La canna del rubinetto, invece, deve essere mobile ma controllabile.

Qualcuno dice: “dobbiamo metterla in alto, più in alto, in modo da non interferire con le operazioni che avvengono sui piani cottura”. Qualcun altro aggiunge: “Ok, ma non tanto da intralciare il pot rack”.

Sul tavolo appare uno degli elementi verticali della cooking suite. Il tecnico che l’ha portato dice “questi sono tutti squadrati, forse possiamo adattarne uno per rialzare la canna”.

Vi accorgete che applicare il rialzo riporta immediatamente la torre del rubinetto all’equilibrio formale: nessuna curva in mezzo agli elementi lineari, angolari dell’insieme. Ancora la forma che segue la funzione. E tutto sarà prodotto in un metallo ancora migliore: acciaio inox.
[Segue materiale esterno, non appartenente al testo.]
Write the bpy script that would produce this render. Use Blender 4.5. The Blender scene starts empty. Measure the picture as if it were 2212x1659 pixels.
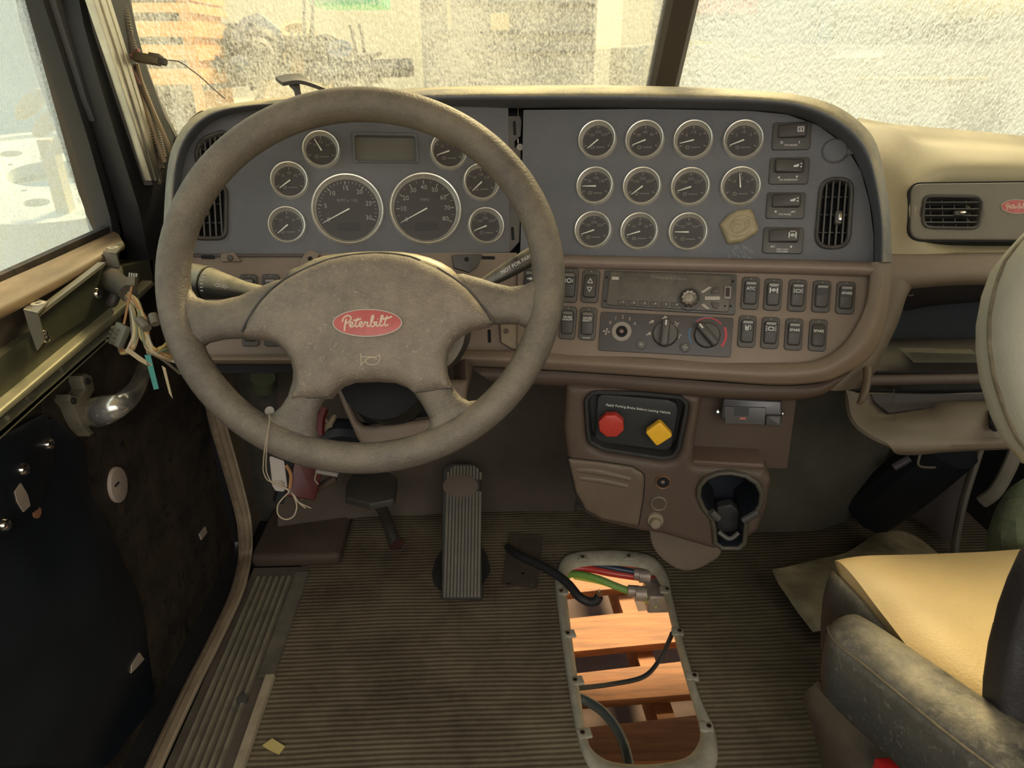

L’ultimo passo è la canna: deve raggiungere la maggior parte possibile di punti sulla cooking suite, perciò è chiaro che deve essere lunga, più lunga di quella del rubinetto precedente; questo dà finalmente al rubinetto quell’aspetto preminente che deve avere sull’intero complesso: il faro o il cupolino in una moto, la griglia del cofano di un’auto, il cannone di un carro armato. Però la lunghezza aumenta il rischio di gettare acqua in punti pericolosi.

“Applichiamo dei blocchi” è l’idea più sensata che si sente. All’interno della torre vengono inseriti dei blocchi regolabili: all’innesto della canna è possibile bloccare il suo arco di rotazione, decidendo quali punti debba raggiungere e quali no.
Ecco, la forma è diventata la funzione. La metamorfosi è completa. Ars Addit Naturae.

Se foste stati quel direttore creativo, o uno dei membri del team di lavoro, avreste appena assistito alla nascita di MFons, la fonte che porta l’acqua in una cooking suite Marrone; il risultato di un processo di trasformazione non dissimile a quello che compie la natura, quando seleziona le forme per la loro funzionalità. Un processo di trasformazione che però è tutto frutto della mente e dell’occhio umani, della loro capacità di calare soluzioni nella realtà grazie all’attenta considerazione delle regole che quella realtà governano.